■ **SUPPLIED MATERIAL**:
▬▬▬▬▬▬▬▬▬▬

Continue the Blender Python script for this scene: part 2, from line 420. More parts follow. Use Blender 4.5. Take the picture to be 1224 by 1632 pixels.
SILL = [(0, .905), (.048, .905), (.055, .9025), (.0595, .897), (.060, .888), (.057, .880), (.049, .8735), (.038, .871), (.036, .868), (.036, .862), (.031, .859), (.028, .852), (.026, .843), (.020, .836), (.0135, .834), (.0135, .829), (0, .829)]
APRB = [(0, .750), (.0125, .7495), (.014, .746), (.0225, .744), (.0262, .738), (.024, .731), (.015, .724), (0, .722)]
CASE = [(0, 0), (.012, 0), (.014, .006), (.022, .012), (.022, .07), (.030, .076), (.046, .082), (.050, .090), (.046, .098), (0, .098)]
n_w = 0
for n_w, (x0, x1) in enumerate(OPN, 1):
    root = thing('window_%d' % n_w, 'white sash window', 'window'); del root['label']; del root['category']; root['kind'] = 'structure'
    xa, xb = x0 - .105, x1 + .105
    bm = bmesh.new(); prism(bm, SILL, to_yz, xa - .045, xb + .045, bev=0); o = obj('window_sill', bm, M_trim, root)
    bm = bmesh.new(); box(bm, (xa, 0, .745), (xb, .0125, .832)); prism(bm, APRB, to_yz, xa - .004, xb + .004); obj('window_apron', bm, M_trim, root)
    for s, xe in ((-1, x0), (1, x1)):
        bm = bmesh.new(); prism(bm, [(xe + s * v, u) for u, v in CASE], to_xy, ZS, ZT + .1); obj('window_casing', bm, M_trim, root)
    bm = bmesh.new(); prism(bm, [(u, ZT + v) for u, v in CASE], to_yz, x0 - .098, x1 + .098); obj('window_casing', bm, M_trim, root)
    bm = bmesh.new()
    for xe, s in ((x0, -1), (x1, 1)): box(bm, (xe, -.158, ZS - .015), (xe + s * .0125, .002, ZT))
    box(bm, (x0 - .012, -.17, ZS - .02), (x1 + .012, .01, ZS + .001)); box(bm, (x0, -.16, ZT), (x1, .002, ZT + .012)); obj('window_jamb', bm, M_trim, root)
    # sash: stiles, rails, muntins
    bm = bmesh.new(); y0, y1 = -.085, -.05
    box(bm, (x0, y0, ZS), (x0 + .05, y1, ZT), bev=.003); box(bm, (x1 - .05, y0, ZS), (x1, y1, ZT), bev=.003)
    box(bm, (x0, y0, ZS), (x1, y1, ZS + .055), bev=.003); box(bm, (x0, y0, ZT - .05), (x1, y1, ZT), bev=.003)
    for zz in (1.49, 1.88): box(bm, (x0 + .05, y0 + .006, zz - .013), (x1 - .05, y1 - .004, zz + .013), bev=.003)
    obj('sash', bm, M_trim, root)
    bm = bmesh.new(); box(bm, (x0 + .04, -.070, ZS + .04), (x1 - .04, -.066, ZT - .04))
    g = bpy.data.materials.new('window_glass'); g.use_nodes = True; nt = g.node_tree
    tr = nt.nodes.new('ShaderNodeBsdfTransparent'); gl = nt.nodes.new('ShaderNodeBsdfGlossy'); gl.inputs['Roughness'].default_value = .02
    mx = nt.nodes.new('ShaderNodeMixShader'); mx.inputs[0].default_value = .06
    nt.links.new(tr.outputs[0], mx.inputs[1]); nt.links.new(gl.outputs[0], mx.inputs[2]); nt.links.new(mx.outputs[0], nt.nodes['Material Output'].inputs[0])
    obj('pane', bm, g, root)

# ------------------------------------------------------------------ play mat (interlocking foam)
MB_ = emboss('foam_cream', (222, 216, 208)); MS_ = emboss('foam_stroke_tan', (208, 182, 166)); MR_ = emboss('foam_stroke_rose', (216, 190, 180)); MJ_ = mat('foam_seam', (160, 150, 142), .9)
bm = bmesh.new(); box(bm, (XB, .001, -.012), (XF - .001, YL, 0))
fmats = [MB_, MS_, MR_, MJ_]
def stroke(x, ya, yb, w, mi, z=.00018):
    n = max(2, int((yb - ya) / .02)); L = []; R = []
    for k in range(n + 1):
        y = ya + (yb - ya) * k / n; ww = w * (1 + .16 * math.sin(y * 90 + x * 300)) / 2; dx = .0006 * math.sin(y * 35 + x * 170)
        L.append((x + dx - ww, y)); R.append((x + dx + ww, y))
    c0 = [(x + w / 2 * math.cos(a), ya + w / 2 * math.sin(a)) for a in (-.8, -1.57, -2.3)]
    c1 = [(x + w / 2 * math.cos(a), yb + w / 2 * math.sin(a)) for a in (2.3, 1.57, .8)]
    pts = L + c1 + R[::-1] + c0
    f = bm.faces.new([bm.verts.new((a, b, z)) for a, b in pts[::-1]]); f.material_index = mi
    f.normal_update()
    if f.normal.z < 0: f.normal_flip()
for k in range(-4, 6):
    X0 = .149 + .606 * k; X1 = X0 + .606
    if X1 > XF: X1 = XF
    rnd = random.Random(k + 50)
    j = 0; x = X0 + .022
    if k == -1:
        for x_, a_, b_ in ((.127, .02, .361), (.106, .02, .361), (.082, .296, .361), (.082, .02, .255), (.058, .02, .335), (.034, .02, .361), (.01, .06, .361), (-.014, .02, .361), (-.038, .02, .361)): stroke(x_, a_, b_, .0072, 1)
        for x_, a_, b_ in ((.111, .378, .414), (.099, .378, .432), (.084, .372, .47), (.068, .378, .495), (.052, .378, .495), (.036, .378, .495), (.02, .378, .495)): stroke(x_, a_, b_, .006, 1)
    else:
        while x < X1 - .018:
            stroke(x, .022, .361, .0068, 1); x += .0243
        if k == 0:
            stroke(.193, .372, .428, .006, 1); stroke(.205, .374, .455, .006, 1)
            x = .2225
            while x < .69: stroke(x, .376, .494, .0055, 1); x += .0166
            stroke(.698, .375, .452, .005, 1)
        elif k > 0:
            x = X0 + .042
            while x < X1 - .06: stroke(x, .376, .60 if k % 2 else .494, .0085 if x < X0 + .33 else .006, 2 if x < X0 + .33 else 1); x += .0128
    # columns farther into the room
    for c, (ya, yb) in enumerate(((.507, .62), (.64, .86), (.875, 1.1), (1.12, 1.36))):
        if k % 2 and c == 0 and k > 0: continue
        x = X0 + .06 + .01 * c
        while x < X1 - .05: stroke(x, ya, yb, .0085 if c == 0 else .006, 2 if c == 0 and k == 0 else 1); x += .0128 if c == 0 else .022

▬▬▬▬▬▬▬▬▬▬

■ **WHAT TO PRODUCE**: Give an exact copy of all the data shown above.

■ **FULL OUTPUT**:
Continue the Blender Python script for this scene: part 2, from line 420. More parts follow. Use Blender 4.5. Take the picture to be 1224 by 1632 pixels.
SILL = [(0, .905), (.048, .905), (.055, .9025), (.0595, .897), (.060, .888), (.057, .880), (.049, .8735), (.038, .871), (.036, .868), (.036, .862), (.031, .859), (.028, .852), (.026, .843), (.020, .836), (.0135, .834), (.0135, .829), (0, .829)]
APRB = [(0, .750), (.0125, .7495), (.014, .746), (.0225, .744), (.0262, .738), (.024, .731), (.015, .724), (0, .722)]
CASE = [(0, 0), (.012, 0), (.014, .006), (.022, .012), (.022, .07), (.030, .076), (.046, .082), (.050, .090), (.046, .098), (0, .098)]
n_w = 0
for n_w, (x0, x1) in enumerate(OPN, 1):
    root = thing('window_%d' % n_w, 'white sash window', 'window'); del root['label']; del root['category']; root['kind'] = 'structure'
    xa, xb = x0 - .105, x1 + .105
    bm = bmesh.new(); prism(bm, SILL, to_yz, xa - .045, xb + .045, bev=0); o = obj('window_sill', bm, M_trim, root)
    bm = bmesh.new(); box(bm, (xa, 0, .745), (xb, .0125, .832)); prism(bm, APRB, to_yz, xa - .004, xb + .004); obj('window_apron', bm, M_trim, root)
    for s, xe in ((-1, x0), (1, x1)):
        bm = bmesh.new(); prism(bm, [(xe + s * v, u) for u, v in CASE], to_xy, ZS, ZT + .1); obj('window_casing', bm, M_trim, root)
    bm = bmesh.new(); prism(bm, [(u, ZT + v) for u, v in CASE], to_yz, x0 - .098, x1 + .098); obj('window_casing', bm, M_trim, root)
    bm = bmesh.new()
    for xe, s in ((x0, -1), (x1, 1)): box(bm, (xe, -.158, ZS - .015), (xe + s * .0125, .002, ZT))
    box(bm, (x0 - .012, -.17, ZS - .02), (x1 + .012, .01, ZS + .001)); box(bm, (x0, -.16, ZT), (x1, .002, ZT + .012)); obj('window_jamb', bm, M_trim, root)
    # sash: stiles, rails, muntins
    bm = bmesh.new(); y0, y1 = -.085, -.05
    box(bm, (x0, y0, ZS), (x0 + .05, y1, ZT), bev=.003); box(bm, (x1 - .05, y0, ZS), (x1, y1, ZT), bev=.003)
    box(bm, (x0, y0, ZS), (x1, y1, ZS + .055), bev=.003); box(bm, (x0, y0, ZT - .05), (x1, y1, ZT), bev=.003)
    for zz in (1.49, 1.88): box(bm, (x0 + .05, y0 + .006, zz - .013), (x1 - .05, y1 - .004, zz + .013), bev=.003)
    obj('sash', bm, M_trim, root)
    bm = bmesh.new(); box(bm, (x0 + .04, -.070, ZS + .04), (x1 - .04, -.066, ZT - .04))
    g = bpy.data.materials.new('window_glass'); g.use_nodes = True; nt = g.node_tree
    tr = nt.nodes.new('ShaderNodeBsdfTransparent'); gl = nt.nodes.new('ShaderNodeBsdfGlossy'); gl.inputs['Roughness'].default_value = .02
    mx = nt.nodes.new('ShaderNodeMixShader'); mx.inputs[0].default_value = .06
    nt.links.new(tr.outputs[0], mx.inputs[1]); nt.links.new(gl.outputs[0], mx.inputs[2]); nt.links.new(mx.outputs[0], nt.nodes['Material Output'].inputs[0])
    obj('pane', bm, g, root)

# ------------------------------------------------------------------ play mat (interlocking foam)
MB_ = emboss('foam_cream', (222, 216, 208)); MS_ = emboss('foam_stroke_tan', (208, 182, 166)); MR_ = emboss('foam_stroke_rose', (216, 190, 180)); MJ_ = mat('foam_seam', (160, 150, 142), .9)
bm = bmesh.new(); box(bm, (XB, .001, -.012), (XF - .001, YL, 0))
fmats = [MB_, MS_, MR_, MJ_]
def stroke(x, ya, yb, w, mi, z=.00018):
    n = max(2, int((yb - ya) / .02)); L = []; R = []
    for k in range(n + 1):
        y = ya + (yb - ya) * k / n; ww = w * (1 + .16 * math.sin(y * 90 + x * 300)) / 2; dx = .0006 * math.sin(y * 35 + x * 170)
        L.append((x + dx - ww, y)); R.append((x + dx + ww, y))
    c0 = [(x + w / 2 * math.cos(a), ya + w / 2 * math.sin(a)) for a in (-.8, -1.57, -2.3)]
    c1 = [(x + w / 2 * math.cos(a), yb + w / 2 * math.sin(a)) for a in (2.3, 1.57, .8)]
    pts = L + c1 + R[::-1] + c0
    f = bm.faces.new([bm.verts.new((a, b, z)) for a, b in pts[::-1]]); f.material_index = mi
    f.normal_update()
    if f.normal.z < 0: f.normal_flip()
for k in range(-4, 6):
    X0 = .149 + .606 * k; X1 = X0 + .606
    if X1 > XF: X1 = XF
    rnd = random.Random(k + 50)
    j = 0; x = X0 + .022
    if k == -1:
        for x_, a_, b_ in ((.127, .02, .361), (.106, .02, .361), (.082, .296, .361), (.082, .02, .255), (.058, .02, .335), (.034, .02, .361), (.01, .06, .361), (-.014, .02, .361), (-.038, .02, .361)): stroke(x_, a_, b_, .0072, 1)
        for x_, a_, b_ in ((.111, .378, .414), (.099, .378, .432), (.084, .372, .47), (.068, .378, .495), (.052, .378, .495), (.036, .378, .495), (.02, .378, .495)): stroke(x_, a_, b_, .006, 1)
    else:
        while x < X1 - .018:
            stroke(x, .022, .361, .0068, 1); x += .0243
        if k == 0:
            stroke(.193, .372, .428, .006, 1); stroke(.205, .374, .455, .006, 1)
            x = .2225
            while x < .69: stroke(x, .376, .494, .0055, 1); x += .0166
            stroke(.698, .375, .452, .005, 1)
        elif k > 0:
            x = X0 + .042
            while x < X1 - .06: stroke(x, .376, .60 if k % 2 else .494, .0085 if x < X0 + .33 else .006, 2 if x < X0 + .33 else 1); x += .0128
    # columns farther into the room
    for c, (ya, yb) in enumerate(((.507, .62), (.64, .86), (.875, 1.1), (1.12, 1.36))):
        if k % 2 and c == 0 and k > 0: continue
        x = X0 + .06 + .01 * c
        while x < X1 - .05: stroke(x, ya, yb, .0085 if c == 0 else .006, 2 if c == 0 and k == 0 else 1); x += .0128 if c == 0 else .022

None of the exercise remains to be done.